— BEGIN —

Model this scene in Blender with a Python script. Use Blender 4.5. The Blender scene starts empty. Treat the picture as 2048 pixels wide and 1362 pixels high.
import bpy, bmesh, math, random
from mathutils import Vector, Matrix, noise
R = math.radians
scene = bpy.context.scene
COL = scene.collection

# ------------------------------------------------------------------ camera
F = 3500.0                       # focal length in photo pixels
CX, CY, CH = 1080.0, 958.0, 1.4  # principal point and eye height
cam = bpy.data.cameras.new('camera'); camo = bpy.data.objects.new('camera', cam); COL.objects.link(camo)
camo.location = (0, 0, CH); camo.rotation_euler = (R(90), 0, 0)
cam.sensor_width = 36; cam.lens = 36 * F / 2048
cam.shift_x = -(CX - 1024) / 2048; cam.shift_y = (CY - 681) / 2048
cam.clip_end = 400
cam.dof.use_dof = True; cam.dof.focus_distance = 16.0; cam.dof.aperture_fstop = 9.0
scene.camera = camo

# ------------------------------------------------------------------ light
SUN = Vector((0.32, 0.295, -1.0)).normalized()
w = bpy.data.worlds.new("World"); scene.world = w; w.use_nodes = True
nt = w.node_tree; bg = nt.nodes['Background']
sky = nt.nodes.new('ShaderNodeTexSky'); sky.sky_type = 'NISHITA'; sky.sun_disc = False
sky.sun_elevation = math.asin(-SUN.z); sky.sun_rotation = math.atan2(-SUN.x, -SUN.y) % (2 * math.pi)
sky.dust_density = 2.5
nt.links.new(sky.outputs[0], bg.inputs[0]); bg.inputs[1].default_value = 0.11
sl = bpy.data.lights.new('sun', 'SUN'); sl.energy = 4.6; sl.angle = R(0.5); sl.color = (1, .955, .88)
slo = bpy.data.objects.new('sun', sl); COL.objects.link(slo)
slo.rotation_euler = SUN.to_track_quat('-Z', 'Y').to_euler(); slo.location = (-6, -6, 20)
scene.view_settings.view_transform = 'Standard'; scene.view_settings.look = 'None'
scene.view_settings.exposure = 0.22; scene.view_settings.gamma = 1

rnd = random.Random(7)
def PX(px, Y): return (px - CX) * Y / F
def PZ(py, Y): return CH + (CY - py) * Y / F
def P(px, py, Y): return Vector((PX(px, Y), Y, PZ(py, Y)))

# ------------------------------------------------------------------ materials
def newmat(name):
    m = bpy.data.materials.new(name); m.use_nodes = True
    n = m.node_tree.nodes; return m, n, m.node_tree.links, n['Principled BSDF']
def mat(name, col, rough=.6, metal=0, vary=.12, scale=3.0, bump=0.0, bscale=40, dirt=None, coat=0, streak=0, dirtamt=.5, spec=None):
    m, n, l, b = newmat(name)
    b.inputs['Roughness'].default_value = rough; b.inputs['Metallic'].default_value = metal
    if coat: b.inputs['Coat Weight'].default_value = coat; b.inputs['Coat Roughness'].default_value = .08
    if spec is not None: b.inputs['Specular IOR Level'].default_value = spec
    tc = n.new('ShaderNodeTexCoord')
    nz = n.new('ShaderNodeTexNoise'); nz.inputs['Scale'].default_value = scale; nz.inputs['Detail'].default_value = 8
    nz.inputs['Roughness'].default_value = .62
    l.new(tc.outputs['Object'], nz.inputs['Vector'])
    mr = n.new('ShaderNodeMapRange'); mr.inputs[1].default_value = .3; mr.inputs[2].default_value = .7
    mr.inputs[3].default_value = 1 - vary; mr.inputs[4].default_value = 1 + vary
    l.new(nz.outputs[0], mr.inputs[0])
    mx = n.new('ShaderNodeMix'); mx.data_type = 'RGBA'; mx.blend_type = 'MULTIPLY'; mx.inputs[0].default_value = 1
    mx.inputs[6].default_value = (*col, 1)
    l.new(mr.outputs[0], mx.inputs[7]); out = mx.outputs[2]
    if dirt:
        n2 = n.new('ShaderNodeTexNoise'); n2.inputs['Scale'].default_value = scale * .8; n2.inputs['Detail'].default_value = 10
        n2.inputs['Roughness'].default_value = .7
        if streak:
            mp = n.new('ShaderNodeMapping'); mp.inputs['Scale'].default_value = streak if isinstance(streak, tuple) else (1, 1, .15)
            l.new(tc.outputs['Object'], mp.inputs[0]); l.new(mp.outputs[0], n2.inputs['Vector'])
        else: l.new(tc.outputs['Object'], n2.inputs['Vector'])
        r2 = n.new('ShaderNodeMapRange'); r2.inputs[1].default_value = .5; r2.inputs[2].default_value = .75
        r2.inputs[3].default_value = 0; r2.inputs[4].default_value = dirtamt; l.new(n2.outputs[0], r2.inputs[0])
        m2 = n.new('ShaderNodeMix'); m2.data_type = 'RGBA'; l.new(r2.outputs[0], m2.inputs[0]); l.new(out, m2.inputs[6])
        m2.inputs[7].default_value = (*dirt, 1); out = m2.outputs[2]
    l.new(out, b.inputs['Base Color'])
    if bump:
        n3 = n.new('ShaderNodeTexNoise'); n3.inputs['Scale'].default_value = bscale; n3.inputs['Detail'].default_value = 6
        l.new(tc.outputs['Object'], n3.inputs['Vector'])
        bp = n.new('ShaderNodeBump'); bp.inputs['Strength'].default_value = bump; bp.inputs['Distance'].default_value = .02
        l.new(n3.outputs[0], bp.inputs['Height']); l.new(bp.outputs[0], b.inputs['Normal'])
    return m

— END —

- DIRECTION -
All of the data needs to be printed once more, exactly.

- RESPONSE BELOW -
Model this scene in Blender with a Python script. Use Blender 4.5. The Blender scene starts empty. Treat the picture as 2048 pixels wide and 1362 pixels high.
import bpy, bmesh, math, random
from mathutils import Vector, Matrix, noise
R = math.radians
scene = bpy.context.scene
COL = scene.collection

# ------------------------------------------------------------------ camera
F = 3500.0                       # focal length in photo pixels
CX, CY, CH = 1080.0, 958.0, 1.4  # principal point and eye height
cam = bpy.data.cameras.new('camera'); camo = bpy.data.objects.new('camera', cam); COL.objects.link(camo)
camo.location = (0, 0, CH); camo.rotation_euler = (R(90), 0, 0)
cam.sensor_width = 36; cam.lens = 36 * F / 2048
cam.shift_x = -(CX - 1024) / 2048; cam.shift_y = (CY - 681) / 2048
cam.clip_end = 400
cam.dof.use_dof = True; cam.dof.focus_distance = 16.0; cam.dof.aperture_fstop = 9.0
scene.camera = camo

# ------------------------------------------------------------------ light
SUN = Vector((0.32, 0.295, -1.0)).normalized()
w = bpy.data.worlds.new("World"); scene.world = w; w.use_nodes = True
nt = w.node_tree; bg = nt.nodes['Background']
sky = nt.nodes.new('ShaderNodeTexSky'); sky.sky_type = 'NISHITA'; sky.sun_disc = False
sky.sun_elevation = math.asin(-SUN.z); sky.sun_rotation = math.atan2(-SUN.x, -SUN.y) % (2 * math.pi)
sky.dust_density = 2.5
nt.links.new(sky.outputs[0], bg.inputs[0]); bg.inputs[1].default_value = 0.11
sl = bpy.data.lights.new('sun', 'SUN'); sl.energy = 4.6; sl.angle = R(0.5); sl.color = (1, .955, .88)
slo = bpy.data.objects.new('sun', sl); COL.objects.link(slo)
slo.rotation_euler = SUN.to_track_quat('-Z', 'Y').to_euler(); slo.location = (-6, -6, 20)
scene.view_settings.view_transform = 'Standard'; scene.view_settings.look = 'None'
scene.view_settings.exposure = 0.22; scene.view_settings.gamma = 1

rnd = random.Random(7)
def PX(px, Y): return (px - CX) * Y / F
def PZ(py, Y): return CH + (CY - py) * Y / F
def P(px, py, Y): return Vector((PX(px, Y), Y, PZ(py, Y)))

# ------------------------------------------------------------------ materials
def newmat(name):
    m = bpy.data.materials.new(name); m.use_nodes = True
    n = m.node_tree.nodes; return m, n, m.node_tree.links, n['Principled BSDF']
def mat(name, col, rough=.6, metal=0, vary=.12, scale=3.0, bump=0.0, bscale=40, dirt=None, coat=0, streak=0, dirtamt=.5, spec=None):
    m, n, l, b = newmat(name)
    b.inputs['Roughness'].default_value = rough; b.inputs['Metallic'].default_value = metal
    if coat: b.inputs['Coat Weight'].default_value = coat; b.inputs['Coat Roughness'].default_value = .08
    if spec is not None: b.inputs['Specular IOR Level'].default_value = spec
    tc = n.new('ShaderNodeTexCoord')
    nz = n.new('ShaderNodeTexNoise'); nz.inputs['Scale'].default_value = scale; nz.inputs['Detail'].default_value = 8
    nz.inputs['Roughness'].default_value = .62
    l.new(tc.outputs['Object'], nz.inputs['Vector'])
    mr = n.new('ShaderNodeMapRange'); mr.inputs[1].default_value = .3; mr.inputs[2].default_value = .7
    mr.inputs[3].default_value = 1 - vary; mr.inputs[4].default_value = 1 + vary
    l.new(nz.outputs[0], mr.inputs[0])
    mx = n.new('ShaderNodeMix'); mx.data_type = 'RGBA'; mx.blend_type = 'MULTIPLY'; mx.inputs[0].default_value = 1
    mx.inputs[6].default_value = (*col, 1)
    l.new(mr.outputs[0], mx.inputs[7]); out = mx.outputs[2]
    if dirt:
        n2 = n.new('ShaderNodeTexNoise'); n2.inputs['Scale'].default_value = scale * .8; n2.inputs['Detail'].default_value = 10
        n2.inputs['Roughness'].default_value = .7
        if streak:
            mp = n.new('ShaderNodeMapping'); mp.inputs['Scale'].default_value = streak if isinstance(streak, tuple) else (1, 1, .15)
            l.new(tc.outputs['Object'], mp.inputs[0]); l.new(mp.outputs[0], n2.inputs['Vector'])
        else: l.new(tc.outputs['Object'], n2.inputs['Vector'])
        r2 = n.new('ShaderNodeMapRange'); r2.inputs[1].default_value = .5; r2.inputs[2].default_value = .75
        r2.inputs[3].default_value = 0; r2.inputs[4].default_value = dirtamt; l.new(n2.outputs[0], r2.inputs[0])
        m2 = n.new('ShaderNodeMix'); m2.data_type = 'RGBA'; l.new(r2.outputs[0], m2.inputs[0]); l.new(out, m2.inputs[6])
        m2.inputs[7].default_value = (*dirt, 1); out = m2.outputs[2]
    l.new(out, b.inputs['Base Color'])
    if bump:
        n3 = n.new('ShaderNodeTexNoise'); n3.inputs['Scale'].default_value = bscale; n3.inputs['Detail'].default_value = 6
        l.new(tc.outputs['Object'], n3.inputs['Vector'])
        bp = n.new('ShaderNodeBump'); bp.inputs['Strength'].default_value = bump; bp.inputs['Distance'].default_value = .02
        l.new(n3.outputs[0], bp.inputs['Height']); l.new(bp.outputs[0], b.inputs['Normal'])
    return m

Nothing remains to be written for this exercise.